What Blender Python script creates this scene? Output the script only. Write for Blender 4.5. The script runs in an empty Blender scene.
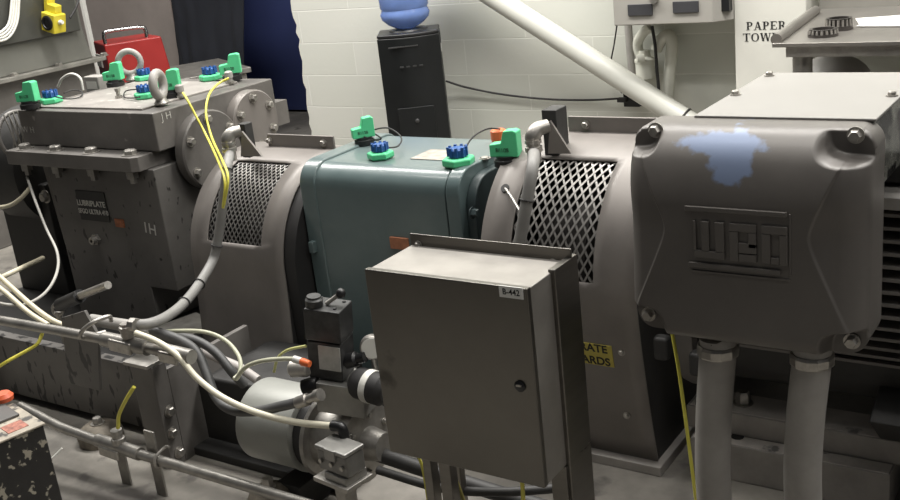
import bpy, bmesh, math, random
from mathutils import Vector, Matrix, noise
sc = bpy.context.scene
COL = sc.collection
random.seed(7)
# ------------------------------------------------------------------ camera
F = 1055.87; YAW, PIT, ROL = -0.613006, 0.322026, -0.114023
CAM = Vector((0, 0, 1.65))
FW = Vector((math.sin(YAW)*math.cos(PIT), math.cos(YAW)*math.cos(PIT), -math.sin(PIT)))
_r = Vector((math.cos(YAW), -math.sin(YAW), 0)); _u = _r.cross(FW)
RT = _r*math.cos(ROL) + _u*math.sin(ROL); UP = -_r*math.sin(ROL) + _u*math.cos(ROL)
cd = bpy.data.cameras.new('camera'); cam = bpy.data.objects.new('camera', cd); COL.objects.link(cam)
cd.sensor_width = 36; cd.lens = F/900*36; cd.clip_start = .05
cam.matrix_world = Matrix((( RT.x, UP.x, -FW.x, CAM.x), (RT.y, UP.y, -FW.y, CAM.y), (RT.z, UP.z, -FW.z, CAM.z), (0,0,0,1)))
sc.camera = cam
# ------------------------------------------------------------------ world, lights, exposure
w = bpy.data.worlds.new('world'); sc.world = w; w.use_nodes = True
w.node_tree.nodes['Background'].inputs[0].default_value = (.95, .97, 1, 1)
w.node_tree.nodes['Background'].inputs[1].default_value = .042
sc.view_settings.view_transform = 'Standard'; sc.view_settings.look = 'None'
sc.view_settings.gamma = 1; sc.view_settings.use_curve_mapping = False
sc.view_settings.exposure = 0.0
def area(name, loc, sx, sy, power, col=(1, .975, .93), rot=(0, 0, 0)):
    l = bpy.data.lights.new(name, 'AREA'); l.shape = 'RECTANGLE'; l.size = sx; l.size_y = sy; l.energy = power; l.color = col
    o = bpy.data.objects.new(name, l); COL.objects.link(o); o.location = loc; o.rotation_euler = rot; return o
area('ceiling_or_fill_light', (-2.6, 3.7, 3.9), 5.5, .5, 310)
area('ceiling_or_fill_light', (-1.8, 1.95, 3.9), 4.5, .3, 78)
area('ceiling_or_fill_light', (-0.6, 0.8, 3.9), 3.5, .3, 12)
area('ceiling_or_fill_light', (2.4, 1.9, 3.7), .5, 1.2, 45)  # unseen fill lamp, added at the right to brighten the motor ledges
area('ceiling_or_fill_light', (0.9, 4.0, 3.9), 2.5, .5, 70)
area('ceiling_or_fill_light', (-6.0, 3.2, 3.9), 2.5, .5, 90)

# ------------------------------------------------------------------ helpers
def at(px, py, ax, v):
    d = FW + RT*((px-450)/F) - UP*((py-250)/F); i = 'xyz'.index(ax)
    return CAM + d*((v-CAM[i])/d[i])
V = Vector
def vec(p): return p if isinstance(p, Vector) else V(p)
class G:
    def __init__(s): s.bm = bmesh.new()
    def boxb(s, x0, x1, y0, y1, z0, z1, M=None):
        vs = [s.bm.verts.new(V((x, y, z)) if M is None else M @ V((x, y, z))) for z in (z0, z1) for y in (y0, y1) for x in (x0, x1)]
        for f in ((0,2,3,1),(4,5,7,6),(0,1,5,4),(2,6,7,3),(0,4,6,2),(1,3,7,5)): s.bm.faces.new([vs[i] for i in f])
        return s
    def box(s, c, d, M=None):
        c = vec(c); return s.boxb(c.x-d[0]/2, c.x+d[0]/2, c.y-d[1]/2, c.y+d[1]/2, c.z-d[2]/2, c.z+d[2]/2, M)
    def frame(s, d):
        d = d.normalized(); a = V((0,0,1)) if abs(d.z) < .9 else V((1,0,0))
        u = d.cross(a).normalized(); return u, d.cross(u).normalized()
    def lathe(s, prof, o, ax, n=28, cap=True):
        o = vec(o); ax = vec(ax).normalized(); u, v = s.frame(ax); rings = []
        for r, h in prof:
            rings.append([s.bm.verts.new(o+ax*h+(u*math.cos(2*math.pi*i/n)+v*math.sin(2*math.pi*i/n))*max(r, 1e-4)) for i in range(n)])
        for a, b in zip(rings, rings[1:]):
            for i in range(n): s.bm.faces.new((a[i], a[(i+1)%n], b[(i+1)%n], b[i]))
        if cap: s.bm.faces.new(rings[0][::-1]); s.bm.faces.new(rings[-1])
        return s
    def cyl(s, p0, p1, r, r1=None, n=24):
        p0 = vec(p0); p1 = vec(p1); L = (p1-p0).length
        return s.lathe([(r, 0), (r if r1 is None else r1, L)], p0, p1-p0, n)
    def tube(s, pts, r, n=10, k=6, smooth=True, rad=None):
        pts = [vec(p) for p in pts]
        if smooth and len(pts) > 2:
            P = [pts[0]*2-pts[1]] + pts + [pts[-1]*2-pts[-2]]; q = []
            for i in range(1, len(P)-2):
                for j in range(k):
                    t = j/k; a, b, c, d = P[i-1:i+3]
                    q.append(.5*((2*b)+(c-a)*t+(2*a-5*b+4*c-d)*t*t+(3*b-a-3*c+d)*t**3))
            q.append(pts[-1]); pts = q
        u = None; rings = []
        for i, p in enumerate(pts):
            d = (pts[min(i+1, len(pts)-1)]-pts[max(i-1, 0)]).normalized()
            if u is None: u, v = s.frame(d)
            else: u = (u-d*u.dot(d)).normalized(); v = d.cross(u)
            rr = r if rad is None else rad(i/(len(pts)-1))
            rings.append([s.bm.verts.new(p+(u*math.cos(2*math.pi*j/n)+v*math.sin(2*math.pi*j/n))*rr) for j in range(n)])
        for a, b in zip(rings, rings[1:]):
            for i in range(n): s.bm.faces.new((a[i], a[(i+1)%n], b[(i+1)%n], b[i]))
        s.bm.faces.new(rings[0][::-1]); s.bm.faces.new(rings[-1]); return s
    def prism(s, poly, fn, a, b):          # fn(p, h) -> point ; poly of 2-d points
        lo = [s.bm.verts.new(fn(p, a)) for p in poly]; hi = [s.bm.verts.new(fn(p, b)) for p in poly]; n = len(poly)
        s.bm.faces.new(lo[::-1]); s.bm.faces.new(hi)
        for i in range(n): s.bm.faces.new((lo[i], lo[(i+1)%n], hi[(i+1)%n], hi[i]))
        return s
    def torus(s, c, ax, R, r, n=36, m=12, sq=1.0):
        c = vec(c); ax = vec(ax).normalized(); u, v = s.frame(ax); rings = []
        for i in range(n):
            t = 2*math.pi*i/n; e = u*math.cos(t)+v*math.sin(t)
            rings.append([s.bm.verts.new(c+e*(R+r*math.cos(2*math.pi*j/m))+ax*(r*sq*math.sin(2*math.pi*j/m))) for j in range(m)])
        for i in range(n):
            a, b = rings[i], rings[(i+1)%n]
            for j in range(m): s.bm.faces.new((a[j], b[j], b[(j+1)%m], a[(j+1)%m]))
        return s
    def grid(s, f, nu, nv, skip=None, wrap=False):
        g = [[s.bm.verts.new(f(i/nu, j/nv)) for j in range(nv+1)] for i in range(nu+1)]
        for i in range(nu):
            for j in range(nv):
                if skip and skip(i, j): continue
                s.bm.faces.new((g[i][j], g[i+1][j], g[i+1][j+1], g[i][j+1]))
        return s
WORLD = {}
def obj(name, g, m, parent=None, ang=38, bevel=0, seg=2, solid=0):
    bm = g.bm
    loc = WORLD.get(parent.name, V((0,0,0))) if parent else V((0,0,0))
    if not parent:
        lo = V((min(v.co.x for v in bm.verts), min(v.co.y for v in bm.verts), min(v.co.z for v in bm.verts)))
        hi = V((max(v.co.x for v in bm.verts), max(v.co.y for v in bm.verts), 0)); loc = V(((lo.x+hi.x)/2, (lo.y+hi.y)/2, lo.z))
    bmesh.ops.translate(bm, verts=bm.verts, vec=-loc)
    loose = [v for v in bm.verts if not v.link_faces]
    if loose: bmesh.ops.delete(bm, geom=loose, context='VERTS')
    bmesh.ops.recalc_face_normals(bm, faces=bm.faces)
    for f in bm.faces: f.smooth = True
    for e in bm.edges:
        if len(e.link_faces) == 2 and e.calc_face_angle(0) > math.radians(ang): e.smooth = False
    me = bpy.data.meshes.new(name); bm.to_mesh(me); bm.free()
    o = bpy.data.objects.new(name, me); COL.objects.link(o); me.materials.append(m)
    if parent: o.parent = parent; WORLD[o.name] = loc
    else: o.location = loc; WORLD[o.name] = loc
    if solid:
        q = o.modifiers.new('solid', 'SOLIDIFY'); q.thickness = solid; q.offset = 0
    if bevel:
        q = o.modifiers.new('bevel', 'BEVEL'); q.width = bevel; q.segments = seg; q.limit_method = 'ANGLE'; q.angle_limit = math.radians(35); q.harden_normals = True
    return o
def tag(o, label, cat, group=None):
    o['label'] = label; o['category'] = cat
    if group: o['group'] = group
    return o
def thing(name, label, cat, loc=(0,0,0), group=None):
    o = bpy.data.objects.new(name, None); COL.objects.link(o); o.location = loc; o.empty_display_size = .05
    WORLD[o.name] = V(loc); return tag(o, label, cat, group)
def struct(o): o['kind'] = 'structure'; return o
def text(name, s, size, parent, m, o, ux, uz, ext=.0005, bold=0, sx=1, align='CENTER'):
    """text with its centre at o, running along ux, upright along uz (world)"""
    c = bpy.data.curves.new(name, 'FONT'); c.body = s; c.size = size; c.extrude = ext; c.offset = bold
    c.align_x = align; c.align_y = 'CENTER'
    t = bpy.data.objects.new('tmp', c); COL.objects.link(t); bpy.context.view_layer.update()
    me = bpy.data.meshes.new_from_object(t); bpy.data.objects.remove(t)
    ux = vec(ux).normalized(); uz = vec(uz).normalized(); n = ux.cross(uz); o = vec(o)
    base = WORLD[parent.name]
    for v in me.vertices: v.co = o + ux*v.co.x*sx + uz*v.co.y + n*v.co.z - base
    me.name = name; ob = bpy.data.objects.new(name, me); COL.objects.link(ob); me.materials.clear(); me.materials.append(m); ob.parent = parent
    WORLD[ob.name] = base; return ob
def copy_tree(o, parent=None):
    c = o.copy(); COL.objects.link(c)
    if parent: c.parent = parent
    for ch in [x for x in bpy.data.objects if x.parent == o]: copy_tree(ch, c)
    return c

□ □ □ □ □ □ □

GOAL — Every line in the data that holds "scene" should be copied out.

RESULT OF THE EXERCISE —
What Blender Python script creates this scene? Output the script only. Write for Blender 4.5. The script runs in an empty Blender scene.
sc = bpy.context.scene